Books are Cool Again

The song “Video killed the radio star” by Buggles was the first video to be played when the music channel MTV started broadcasting in 1981. The reference was supposed to allure to the fact that during the history of mankind new media has always overtaken old media.
During much of the 20th century, the advent of new media and entertainment channels have almost always been met with a cry of fear from bibliophiles everywhere. The book has been pronounced threatened or dead on many occasions for reasons ranging from Homo Modernicus’ frantic lifestyle to the very notion that the book itself is not flashy or cool enough, and that the book needed to reinvent itself.
Although these claims have been supported by empirical evidence of declining sales, it is surprising to see the list of the UK’s All-Time Most Selling Books, as compiled by The Guardian.

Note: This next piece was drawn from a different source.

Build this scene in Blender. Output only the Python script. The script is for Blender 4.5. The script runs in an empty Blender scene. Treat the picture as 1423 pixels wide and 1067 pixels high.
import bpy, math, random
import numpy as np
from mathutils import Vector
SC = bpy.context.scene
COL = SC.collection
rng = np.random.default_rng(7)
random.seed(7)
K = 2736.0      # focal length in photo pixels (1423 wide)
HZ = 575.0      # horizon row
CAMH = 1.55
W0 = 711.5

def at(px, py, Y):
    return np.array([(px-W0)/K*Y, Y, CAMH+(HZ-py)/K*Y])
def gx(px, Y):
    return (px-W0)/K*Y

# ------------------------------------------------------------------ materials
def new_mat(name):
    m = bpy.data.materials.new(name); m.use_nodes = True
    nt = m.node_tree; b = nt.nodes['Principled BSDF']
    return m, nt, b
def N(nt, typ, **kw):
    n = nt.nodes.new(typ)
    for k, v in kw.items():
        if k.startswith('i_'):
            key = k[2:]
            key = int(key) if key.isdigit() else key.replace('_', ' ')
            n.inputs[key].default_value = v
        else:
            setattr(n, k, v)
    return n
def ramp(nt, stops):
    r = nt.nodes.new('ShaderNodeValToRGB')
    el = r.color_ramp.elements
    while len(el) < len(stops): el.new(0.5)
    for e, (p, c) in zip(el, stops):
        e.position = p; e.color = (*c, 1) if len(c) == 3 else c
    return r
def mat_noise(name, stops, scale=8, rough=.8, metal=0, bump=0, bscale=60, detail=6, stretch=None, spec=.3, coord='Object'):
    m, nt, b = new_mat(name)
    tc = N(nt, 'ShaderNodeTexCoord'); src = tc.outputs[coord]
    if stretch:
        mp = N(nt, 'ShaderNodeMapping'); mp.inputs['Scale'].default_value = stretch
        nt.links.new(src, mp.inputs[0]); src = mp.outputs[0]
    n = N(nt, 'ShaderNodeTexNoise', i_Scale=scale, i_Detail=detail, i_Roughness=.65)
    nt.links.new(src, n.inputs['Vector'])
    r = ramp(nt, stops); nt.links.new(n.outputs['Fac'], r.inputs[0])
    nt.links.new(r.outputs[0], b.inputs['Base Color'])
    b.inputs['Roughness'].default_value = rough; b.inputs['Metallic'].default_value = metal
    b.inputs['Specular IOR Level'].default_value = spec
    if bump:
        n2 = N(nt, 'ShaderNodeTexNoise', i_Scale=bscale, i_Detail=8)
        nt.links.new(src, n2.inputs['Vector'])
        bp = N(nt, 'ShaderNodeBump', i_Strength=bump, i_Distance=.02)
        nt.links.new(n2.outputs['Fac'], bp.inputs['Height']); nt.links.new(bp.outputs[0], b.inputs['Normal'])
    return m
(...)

It seems that books are still very relevant and entertaining. But it is not the classics that are being read. One has to go all the way down to 65th place on the list to find a book that was first published before the advent of the most entertaining medium of the 20th century: The Internet. The book in question is Harper Lee's "To kill a mockingbird".
Dan Brown tops the list with “The Da Vinci Code”, and seven of J.K. Rowling's books have made it in to the Top 10. So it should not come as too big of a surprise that no Nobel Prize winners are to be found on the list.
Though iPad’s, Kindle’s, Nook’s and other tablets have contributed to the renewed life in the publishing industry, these only account for 10% of total sales. The publishing industry will agree to the famous quote from American author, Mark Twain, that "The report of my death was an exaggeration". Unfortunately, the same can not be said for the sales of Mark Twain’s books.